### What is required
Count how many lines contain the word "scene". Please give only the number.

### Information shown
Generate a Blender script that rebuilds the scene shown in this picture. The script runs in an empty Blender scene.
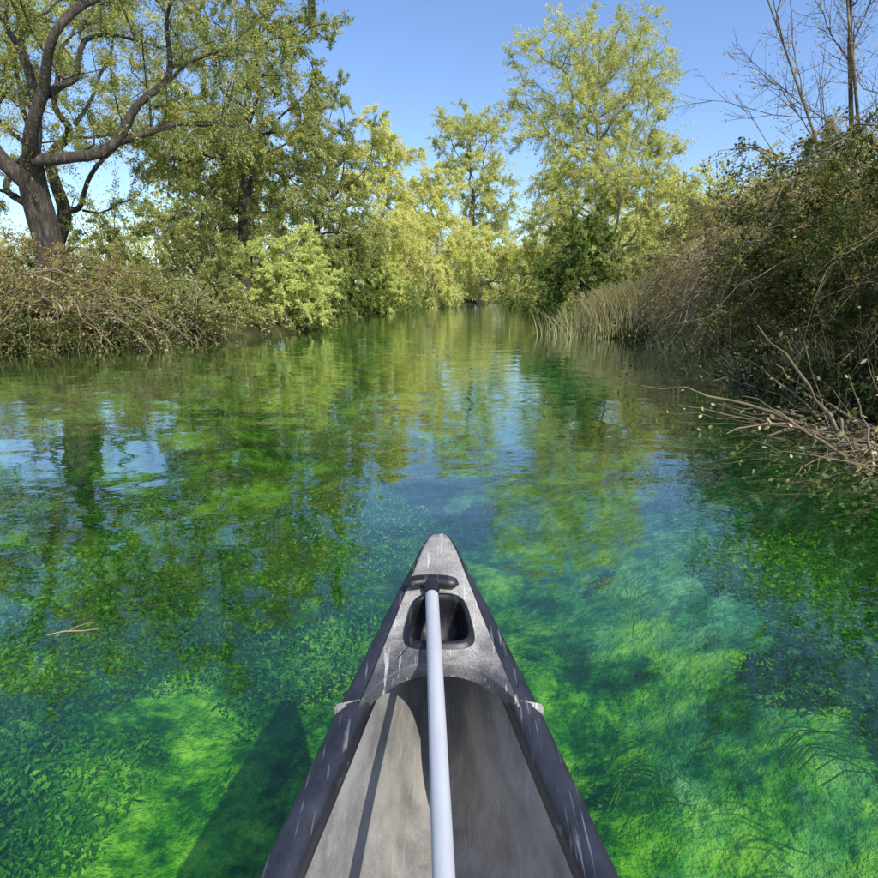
import bpy, math, numpy as np
from mathutils import Vector
rng=np.random.default_rng(7)
scene=bpy.context.scene
COL=scene.collection

# ---------------------------------------------------------------- helpers
def link(o):
    COL.objects.link(o); return o
def mesh_quads(name,V,F,mats,mi=None,rnd=None,smooth=None,parent=None):
    V=np.asarray(V,dtype=np.float32); F=np.asarray(F,dtype=np.int32)
    me=bpy.data.meshes.new(name)
    me.vertices.add(len(V)); me.vertices.foreach_set('co',V.ravel())
    k=F.shape[1]
    me.loops.add(len(F)*k); me.loops.foreach_set('vertex_index',F.ravel())
    me.polygons.add(len(F)); me.polygons.foreach_set('loop_start',np.arange(len(F),dtype=np.int32)*k)
    try: me.polygons.foreach_set('loop_total',np.full(len(F),k,dtype=np.int32))
    except Exception: pass
    for m in mats: me.materials.append(m)
    if mi is not None: me.polygons.foreach_set('material_index',np.asarray(mi,dtype=np.int32))
    if smooth is not None:
        s=np.full(len(F),bool(smooth)) if np.isscalar(smooth) else np.asarray(smooth,dtype=bool)
        me.polygons.foreach_set('use_smooth',s)
    if rnd is not None:
        a=me.attributes.new('rnd','FLOAT','POINT'); a.data.foreach_set('value',np.asarray(rnd,dtype=np.float32))
    me.update(calc_edges=True); 
    o=bpy.data.objects.new(name,me); link(o)
    if parent: o.parent=parent
    return o
def norm(a):
    return a/np.maximum(np.linalg.norm(a,axis=-1,keepdims=True),1e-9)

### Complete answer
3